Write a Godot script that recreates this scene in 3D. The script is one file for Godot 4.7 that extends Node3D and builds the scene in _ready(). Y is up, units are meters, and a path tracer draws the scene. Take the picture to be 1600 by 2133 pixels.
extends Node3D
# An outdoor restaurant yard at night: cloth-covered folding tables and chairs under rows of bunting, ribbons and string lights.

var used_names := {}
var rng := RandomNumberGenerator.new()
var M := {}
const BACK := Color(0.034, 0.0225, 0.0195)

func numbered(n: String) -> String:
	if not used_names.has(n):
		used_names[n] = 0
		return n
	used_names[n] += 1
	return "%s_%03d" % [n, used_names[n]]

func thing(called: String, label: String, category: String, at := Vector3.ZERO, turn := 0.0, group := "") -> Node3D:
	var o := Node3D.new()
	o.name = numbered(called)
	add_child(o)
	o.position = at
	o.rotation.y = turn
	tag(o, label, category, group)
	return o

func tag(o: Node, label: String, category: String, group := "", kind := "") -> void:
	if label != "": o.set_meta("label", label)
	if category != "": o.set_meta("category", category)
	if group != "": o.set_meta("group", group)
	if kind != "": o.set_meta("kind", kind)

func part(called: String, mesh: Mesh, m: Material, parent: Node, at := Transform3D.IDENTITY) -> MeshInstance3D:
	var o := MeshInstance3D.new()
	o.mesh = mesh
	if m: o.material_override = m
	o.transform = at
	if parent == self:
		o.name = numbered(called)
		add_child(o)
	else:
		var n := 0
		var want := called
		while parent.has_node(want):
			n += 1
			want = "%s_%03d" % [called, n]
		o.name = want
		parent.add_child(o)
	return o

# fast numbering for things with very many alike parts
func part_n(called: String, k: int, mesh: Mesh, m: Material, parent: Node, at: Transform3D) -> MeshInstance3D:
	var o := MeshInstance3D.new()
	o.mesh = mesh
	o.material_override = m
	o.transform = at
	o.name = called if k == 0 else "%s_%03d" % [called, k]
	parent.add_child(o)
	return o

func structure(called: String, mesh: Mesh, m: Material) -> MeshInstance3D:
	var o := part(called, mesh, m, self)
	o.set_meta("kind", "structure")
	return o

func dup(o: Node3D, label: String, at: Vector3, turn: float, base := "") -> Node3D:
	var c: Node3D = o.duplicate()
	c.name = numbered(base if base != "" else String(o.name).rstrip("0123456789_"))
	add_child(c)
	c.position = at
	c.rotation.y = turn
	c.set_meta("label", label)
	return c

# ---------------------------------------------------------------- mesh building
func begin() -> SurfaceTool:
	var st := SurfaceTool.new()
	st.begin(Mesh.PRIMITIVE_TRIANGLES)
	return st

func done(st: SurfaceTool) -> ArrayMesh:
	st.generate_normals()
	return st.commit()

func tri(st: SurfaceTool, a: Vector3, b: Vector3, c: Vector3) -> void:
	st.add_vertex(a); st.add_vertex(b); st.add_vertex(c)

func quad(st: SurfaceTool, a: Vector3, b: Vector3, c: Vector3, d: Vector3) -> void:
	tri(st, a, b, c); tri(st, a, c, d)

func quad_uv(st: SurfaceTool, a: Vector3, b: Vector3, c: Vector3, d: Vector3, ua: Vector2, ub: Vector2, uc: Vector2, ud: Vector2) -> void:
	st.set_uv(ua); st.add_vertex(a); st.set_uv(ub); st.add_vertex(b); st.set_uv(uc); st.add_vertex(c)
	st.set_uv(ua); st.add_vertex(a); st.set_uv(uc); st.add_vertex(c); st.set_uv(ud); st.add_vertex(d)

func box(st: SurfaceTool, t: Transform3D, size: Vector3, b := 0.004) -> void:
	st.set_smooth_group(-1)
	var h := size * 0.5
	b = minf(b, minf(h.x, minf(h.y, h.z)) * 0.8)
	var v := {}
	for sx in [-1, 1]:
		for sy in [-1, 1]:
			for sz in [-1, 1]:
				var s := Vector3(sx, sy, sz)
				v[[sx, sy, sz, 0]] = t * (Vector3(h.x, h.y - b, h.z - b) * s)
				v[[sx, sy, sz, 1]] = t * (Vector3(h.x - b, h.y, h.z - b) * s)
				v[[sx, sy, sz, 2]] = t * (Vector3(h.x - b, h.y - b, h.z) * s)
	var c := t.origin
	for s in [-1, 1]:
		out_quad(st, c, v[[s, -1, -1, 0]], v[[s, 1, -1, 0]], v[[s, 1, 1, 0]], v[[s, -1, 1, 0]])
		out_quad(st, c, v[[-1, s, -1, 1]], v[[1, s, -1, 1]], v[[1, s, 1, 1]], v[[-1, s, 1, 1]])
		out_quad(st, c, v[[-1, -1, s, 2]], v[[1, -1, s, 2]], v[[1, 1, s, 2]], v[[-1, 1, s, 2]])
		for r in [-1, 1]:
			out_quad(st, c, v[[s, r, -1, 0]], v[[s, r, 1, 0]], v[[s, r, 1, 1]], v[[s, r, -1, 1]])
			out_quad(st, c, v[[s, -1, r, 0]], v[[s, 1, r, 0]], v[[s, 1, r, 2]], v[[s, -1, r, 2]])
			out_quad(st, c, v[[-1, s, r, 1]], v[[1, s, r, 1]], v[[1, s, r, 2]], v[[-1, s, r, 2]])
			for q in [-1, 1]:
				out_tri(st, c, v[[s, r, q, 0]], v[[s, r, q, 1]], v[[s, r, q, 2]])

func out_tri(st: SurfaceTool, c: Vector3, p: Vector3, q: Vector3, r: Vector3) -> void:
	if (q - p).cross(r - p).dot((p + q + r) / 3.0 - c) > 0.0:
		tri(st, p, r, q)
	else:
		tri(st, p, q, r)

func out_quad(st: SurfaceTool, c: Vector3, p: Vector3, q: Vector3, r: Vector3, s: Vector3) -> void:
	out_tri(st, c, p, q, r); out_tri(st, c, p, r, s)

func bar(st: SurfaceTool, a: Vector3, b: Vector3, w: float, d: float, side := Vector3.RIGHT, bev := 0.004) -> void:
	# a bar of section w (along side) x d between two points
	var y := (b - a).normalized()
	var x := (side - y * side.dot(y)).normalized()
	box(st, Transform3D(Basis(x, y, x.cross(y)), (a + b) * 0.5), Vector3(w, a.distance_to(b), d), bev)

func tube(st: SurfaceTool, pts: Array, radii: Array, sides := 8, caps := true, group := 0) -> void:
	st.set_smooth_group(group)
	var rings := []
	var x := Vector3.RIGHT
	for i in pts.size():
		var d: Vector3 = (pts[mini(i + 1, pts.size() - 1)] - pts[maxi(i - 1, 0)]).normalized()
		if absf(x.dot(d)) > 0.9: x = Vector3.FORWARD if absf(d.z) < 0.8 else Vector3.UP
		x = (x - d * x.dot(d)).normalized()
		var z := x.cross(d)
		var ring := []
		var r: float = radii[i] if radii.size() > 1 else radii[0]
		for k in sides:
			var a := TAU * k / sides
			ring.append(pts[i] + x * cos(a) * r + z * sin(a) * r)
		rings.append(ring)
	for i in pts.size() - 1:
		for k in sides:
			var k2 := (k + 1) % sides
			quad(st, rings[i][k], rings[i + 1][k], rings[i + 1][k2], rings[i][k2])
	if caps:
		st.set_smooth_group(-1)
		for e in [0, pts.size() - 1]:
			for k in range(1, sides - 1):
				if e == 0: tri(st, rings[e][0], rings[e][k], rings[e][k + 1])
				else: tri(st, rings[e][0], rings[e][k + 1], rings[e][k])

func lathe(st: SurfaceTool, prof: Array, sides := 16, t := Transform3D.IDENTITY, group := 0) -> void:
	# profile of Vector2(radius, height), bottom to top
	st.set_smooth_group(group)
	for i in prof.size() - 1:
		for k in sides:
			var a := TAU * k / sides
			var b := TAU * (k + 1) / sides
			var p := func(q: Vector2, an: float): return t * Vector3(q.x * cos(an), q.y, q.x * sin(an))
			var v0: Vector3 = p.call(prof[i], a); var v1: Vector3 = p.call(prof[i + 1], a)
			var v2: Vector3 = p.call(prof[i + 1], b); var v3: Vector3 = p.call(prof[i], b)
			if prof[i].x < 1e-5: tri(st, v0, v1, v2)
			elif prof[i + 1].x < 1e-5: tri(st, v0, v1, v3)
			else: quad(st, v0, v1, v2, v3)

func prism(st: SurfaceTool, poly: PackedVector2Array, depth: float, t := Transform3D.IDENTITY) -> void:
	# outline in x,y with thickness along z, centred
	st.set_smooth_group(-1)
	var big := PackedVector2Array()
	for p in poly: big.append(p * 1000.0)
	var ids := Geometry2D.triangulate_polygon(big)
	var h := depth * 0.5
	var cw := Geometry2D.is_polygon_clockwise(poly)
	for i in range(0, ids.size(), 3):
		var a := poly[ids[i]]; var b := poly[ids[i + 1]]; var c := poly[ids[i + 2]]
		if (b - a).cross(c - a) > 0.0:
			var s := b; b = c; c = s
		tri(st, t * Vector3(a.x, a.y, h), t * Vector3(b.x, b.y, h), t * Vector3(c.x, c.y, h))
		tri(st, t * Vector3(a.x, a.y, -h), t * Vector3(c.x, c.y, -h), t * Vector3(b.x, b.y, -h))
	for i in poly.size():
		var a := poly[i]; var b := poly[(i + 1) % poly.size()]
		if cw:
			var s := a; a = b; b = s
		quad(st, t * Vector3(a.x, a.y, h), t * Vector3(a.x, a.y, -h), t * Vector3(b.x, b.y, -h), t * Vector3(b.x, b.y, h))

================

EXERCISE PROMPT:
Can you write out the lines above, from the first one through the one containing "# An outdoor", exactly as they appear and nothing more?

WRITTEN ANSWER:
Write a Godot script that recreates this scene in 3D. The script is one file for Godot 4.7 that extends Node3D and builds the scene in _ready(). Y is up, units are meters, and a path tracer draws the scene. Take the picture to be 1600 by 2133 pixels.
extends Node3D
# An outdoor restaurant yard at night: cloth-covered folding tables and chairs under rows of bunting, ribbons and string lights.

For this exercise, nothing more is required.